The Return of Nasdijj

By Neal 

When Sarah wrote her item last week about Jerome Weeks‘ comments on publishing assistant lit, we thought the story would probably end there. Little did we know that the book/daddy post would attract commentary from the notorious Tim Barrus, better known as the phony Native American memoirist Nasdijj. (How notorious? One 2006 wrap-up described him as “more inflammatory than the Frey folly and actually more manipulative than JT Leroy.”)

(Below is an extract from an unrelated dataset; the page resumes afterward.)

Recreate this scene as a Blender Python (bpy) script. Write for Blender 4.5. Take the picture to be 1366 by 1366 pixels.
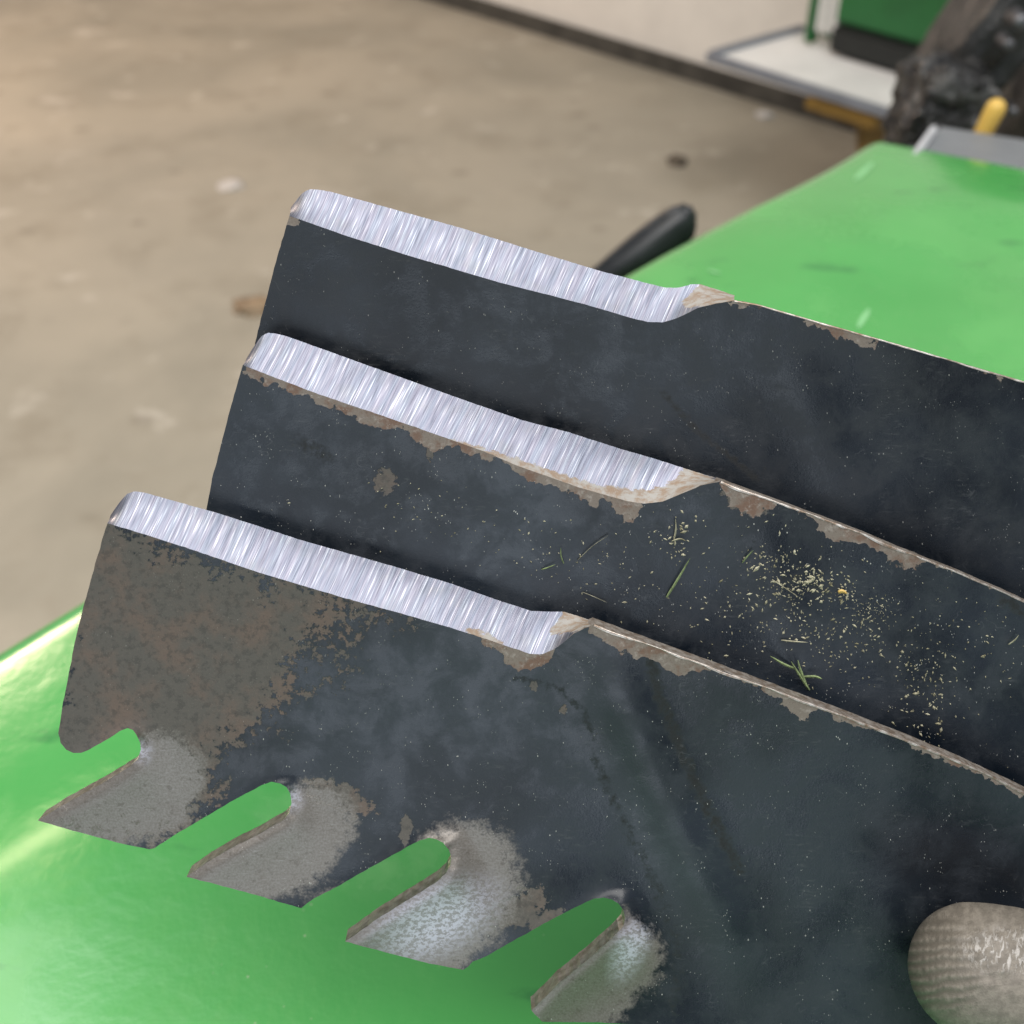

So what does Barrus have to say for himself these days? “The mythology would have you believe that I never told anyone who I really was while publishing books,” he complains. “The poor publicists. They were working to promote someone who was someone else. What phooey.” After all, he points out, whenever he went on book tours, the hotel reservations and airplane tickets had to be issued to Tim Barrus, right? Except then he turns right around and admits to setting up a “shell game” of “pretense and obfuscation” in order to get his books published, then moans:

“My crime was not pretense; it was getting caught. My fantasy that I would then write about that was deluded. They won’t touch it. Not because they don’t want to know. They know… The emperor is stark raving naked, and anyone who says so (in public) will have his head chopped off. I don’t write anymore. It’s not worth the grief.”

Of course, if you were around last year when I was posting extracts from Barrus’ account of his deceptive history, you know there’s another likely explanation for why none of the major or minor houses will touch the manuscript: It stinks. Lord, how it stinks.